Which poses for us two important questions, I think.
What does it mean for us to listen to the voice of God?
As disciples, we are called to listen – we must be willing to listen to the voice that speaks to us – the voice that calls us to follow.
But, what does this voice sound like?
Is it one voice or many?
Is it loud or is it a soft voice?
How do we recognise the voice of God?
I think for each of us it is different.

For example, In the Old Testament, we’re told that Job heard the voice of God speaking to him from the whirlwind.  Moses heard the voice of God speaking to him from the burning bush.  And many in both the Old and New Testament heard God speak to them through His angel messengers.  Job and Moses, along with many others heard the voice of God in some way and they listened to it.  They allowed themselves to be led to a new place.  And, along the way, they discovered a new way of living – a new hope and deeper meaning.  In a way, I think these examples of calling show us that the wisdom of God – the wisdom of the good shepherd can be experienced in many different ways.  The voice of God can be a loud voice or a softly spoken voice – it can be one voice or it can be many.  The voice can come from within or it can come from somewhere else. My personal experience is that I have heard the voice of God in different ways in different situations. From a small whisper, through the words of others. Sometimes quietly, sometimes with a very large shout!  For example, my call from God to be ordained began some 15 years ago as a small whisper.  Which I first of all ignored.  I mean why on earth would he call someone like me – I am not worthy.  So, people came in to my life, some only briefly or a one-off meeting, who raised the question “are you thinking of being Ordained”,

“I think you are being called to ordination”.  Eventually I plucked up the courage to speak to my then Incumbent – fully expecting him to laugh me out of the room.  But he didn’t – instead he told me “It’s about time!”  So, God spoke to me through others until he had made me stop and listen and follow.

Things didn’t immediately work out and instead of being ordained I became a Licensed Lay Minister.  Thinking I had pleased God enough I tried to put the thought of Ordination out of my head.  However!  We are talking about God and that was not what he was trying to say to me.  So, more people spoke to me about ordination.  There was a small matter of not being married to Richard which had prevented me from going forward for ordination.  He was adamant he didn’t want to get married.  However!  Out of the blue he proposed.  I left it a respectable 2 days before asking what had changed his mind.  And this is the loud shout I spoke of earlier!  He said he’d had a dream and someone told him he had to marry me.  He had the dream several more times so he thought he should do as he was told.  Richard does not do church.  He isn’t a Christian though he does believe in God. 
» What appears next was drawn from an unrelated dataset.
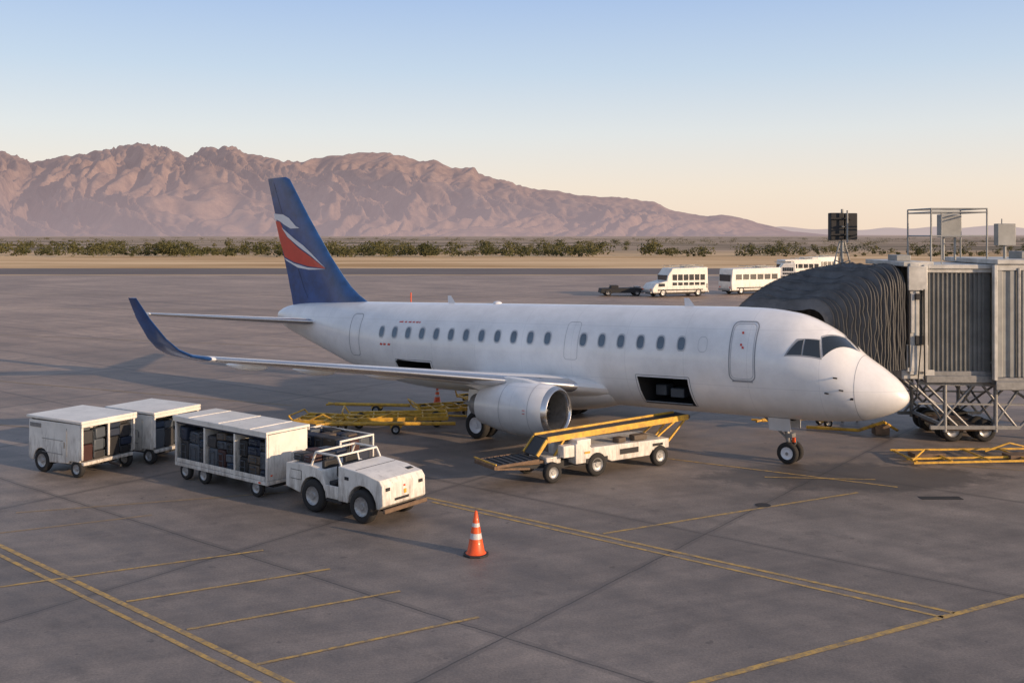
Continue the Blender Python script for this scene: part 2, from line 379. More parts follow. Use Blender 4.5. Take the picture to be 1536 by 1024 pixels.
def fin(z):
    for a,b in zip(FS,FS[1:]):
        if a[0]<=z<=b[0]:
            t=(z-a[0])/(b[0]-a[0]); return a[1]+(b[1]-a[1])*t,a[2]+(b[2]-a[2])*t
    return FS[-1][1:]
def afi(x):
    x=max(0,min(1,x))
    for a,b in zip(AF,AF[1:]):
        if a<=x<=b: t=(x-a)/(b-a); return yt(a)*(1-t)+yt(b)*t
    return 0
fp=Part('tail_fin',jet,M['blue'],ang=50)
loft(fp,[((a,0,z),b-a,.095,(0,1,0)) for z,a,b in FS]); fp.done()
def decal(name,m,poly,off):
    for sg in (1,-1):
        P=Part(name,jet,m,ang=70); bm=P.bm
        bm.faces.new([bm.verts.new((s,0,z)) for s,z in poly]); bmesh.ops.triangulate(bm,faces=bm.faces[:])
        for _ in range(3): bmesh.ops.subdivide_edges(bm,edges=bm.edges[:],cuts=1,use_grid_fill=True)
        for v in bm.verts:
            le,te=fin(v.co.z); v.co.y=sg*(afi((v.co.x-le)/(te-le))*.095*(te-le)+off)
        P.done()
decal('fin_emblem_red',M['red'],[(27.9,8.5),(27.55,8.46),(27.1,7.8),(26.25,7.25),(25.4,6.84),(24.4,6.3),(25.6,6.42),(26.6,6.62),(27.3,6.86),(27.62,7.6)],.012)
decal('fin_emblem_white_crest',M['lwhite'],[(28.0,8.85),(27.3,8.78),(26.85,8.6),(26.35,8.2),(26.1,8.12),(26.75,8.12),(27.2,8.3),(27.6,8.5),(27.95,8.6)],.016)
decal('fin_emblem_white_sweep',M['lwhite'],[(27.45,8.2),(27.0,7.75),(26.2,7.3),(25.4,6.9),(24.38,6.3),(25.35,7.0),(25.9,7.36),(26.5,7.66),(27.0,7.95)],.016)
decal('fin_emblem_white_lower',M['lwhite'],[(27.35,6.82),(26.6,6.56),(25.6,6.36),(24.4,6.27),(25.5,6.26),(26.3,6.36),(27.2,6.70)],.016)
rs=Part('rudder_seam',jet,M['dark'])
for sg in (1,-1):
    pts=[]
    for q in range(22):
        z=5.0+q*.25
        le,te=fin(z); xx=te-(te-le)*.27; yy=sg*(afi((xx-le)/(te-le))*.095*(te-le)+.008)
        pts.append((xx,yy,z))
    rs.rows([[Vector(p) for p in pts],[Vector((p[0]+.018,p[1],p[2])) for p in pts]])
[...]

He has no idea who this voice was.  And yet he still followed.  And of course, I do know whose voice that was.  So, we married, I was ordained and now I’m here with you.  That is my testimony.  But we can all hear the voice of God if we only stop and listen.  It can be heard all around us.

It is the voice of compassion and forgiveness – it is the voice of reason and understanding.   Of course, we need to filter out and ignore many other voices that fill our world today.  Those that tell us to only be concerned with ourselves, to live for the moment, to take care of only our own immediate needs.  To live for all the pleasures, power and wealth that we can gather, even at the expense of others.  But, the Good Shepherd, as described in our reading today, speaks with God’s voice – sharing with us a very different message.  The voice of God tells us that he loves us and that only love is endless.  The voice of God is a voice of love and friendship and community.

Jesus is our Good Shepherd who knows us.  Isn’t that just so amazing – Jesus knows each and every one of us?  We are His sheep and so we follow him.  We trust Him to lead us in the right and safe way.  We know we can never be taken from Him, from God the Father.  We know he gives us eternal life.  We know Jesus and God the Father are one.  So, I pray that this service today will remind us of our calling to listen carefully for the voice of God speaking to us.  Whether that be speaking from the whirlwind, or from the burning voice, speaking through the life of the apostles and all the saints, or speaking through the people of this church.  Whether that voice be loud or softly spoken.  Whether that voice comes from within or from another place.

I pray that we will receive it in our hearts, we will listen and we will respond to the voice that calls to us.  I pray that we follow and we serve.